USDA releases the latest report on cotton production and prices. World cotton production in 2009/10 is estimated to decline 5 percent from the previous year to 102.2 million bales. Although production increases in 2009/10 are expected in some major cotton-producing countries, such as India, Pakistan, Brazil, and Australia, production declines in other countries are expected to more than offset the gains.
In 2009/10, China's cotton production is estimated to decline 14 percent from the previous year to 31.5 million bales. In that same period, Uzbekistan is expected to reduce production 11 percent to 4.1 million bales, while the United States' crop is estimated to have declined 3 percent from a year earlier. The reduction in 2009/10 global cotton production is driven in large part by the 2008 financial crisis and rising production costs that reduced area devoted to cotton.
World cotton area in 2009/10 is estimated at 30.4 million hectares, down 1 percent from the previous year and the lowest area in more than two decades. With the exception of India, most major cotton-producing countries, such as China, Brazil, and Uzbekistan, have decreased area in 2009/10. The African Franc Zone is also expected to reduce area 8 percent to 1.4 million hectares in 2009/10. Global yields are estimated at 733 kg/ha, down 4 percent from 2008/09.

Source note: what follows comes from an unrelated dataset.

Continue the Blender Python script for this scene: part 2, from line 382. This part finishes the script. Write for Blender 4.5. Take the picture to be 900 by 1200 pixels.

World cotton imports in 2009/10 are estimated at 34.4 million bales, up 15 percent (4.4 million bales) from a year earlier. Significant rebounds are expected in major cotton importing countries, such as China, Pakistan, and Turkey. China is expected to increase its 2009/10 imports 36 percent to 9.5 million bales from the previous year. If realized, China's expected imports are a further sign that the impact of the 2008 financial crisis has significantly diminished. Pakistan is expected to import 2.5 million bales, up 28 percent from the previous year. Turkey's 2009/10 imports are forecast at 3.5 million bales, up 21 percent from a year ago. Increases in trade are also expected in Bangladesh, Indonesia, and Mexico, where cotton imports are estimated to rise—respectively—5 percent to 4 million bales, 4 percent to 2.1 million bales, and 14 percent to 1.5 million bales from the previous year.
While exports in the United States and Brazil are estimated to decline 10 percent and 27 percent to 12 million bales and 2 million bales, respectively, increases are expected for some other major cotton exporting countries. India is expected to increase its 2009/10 exports by nearly threefold to 6.1 million bales from the previous year. Australia’s exports are estimated at 1.8 million bales, up 50 percent from the previous year. Uzbekistan and the African Franc Zone are expected to increase 2009/10 exports by 30 percent and 3 percent, to 3.9 million bales and 2.3 million bales, respectively, from a year earlier.
Global cotton consumption in 2009/10 is estimated at 115.7 million bales, up 5 percent from the previous year as the global economic outlook brightens for 2010. A significant mill use increase is forecast for China, where consumption is expected to rise 8 percent from the previous year to 47.5 million bales. India is expected to consume 19.2 million bales, up 7 percent from a year earlier and the highest annual consumption on record. Cotton mill use is also expected to rise 2 percent to 11.8 million bales in Pakistan. Turkey is expected to consume 5.3 million bales in 2009/10, a 6-percent increase from a year ago. Meanwhile, 2009/10 U.S. consumption is estimated to decline 2.5 percent to 3.5 million bales.
World ending cotton stocks in 2009/10 are estimated at 51.4 million bales, down 18 percent from a year earlier. This is the third consecutive annual decline in world stocks, and the largest year-to-year decline both in terms of size and percent seen in over a decade. Tightening global stocks have resulted in rising cotton prices.
The Cotlook Far East A-index in 2009/10 is currently projected at 78 cents per pound, up 28 percent from a year ago. Rising global cotton consumption and declining production in recent years have squeezed stocks and propelled cotton prices.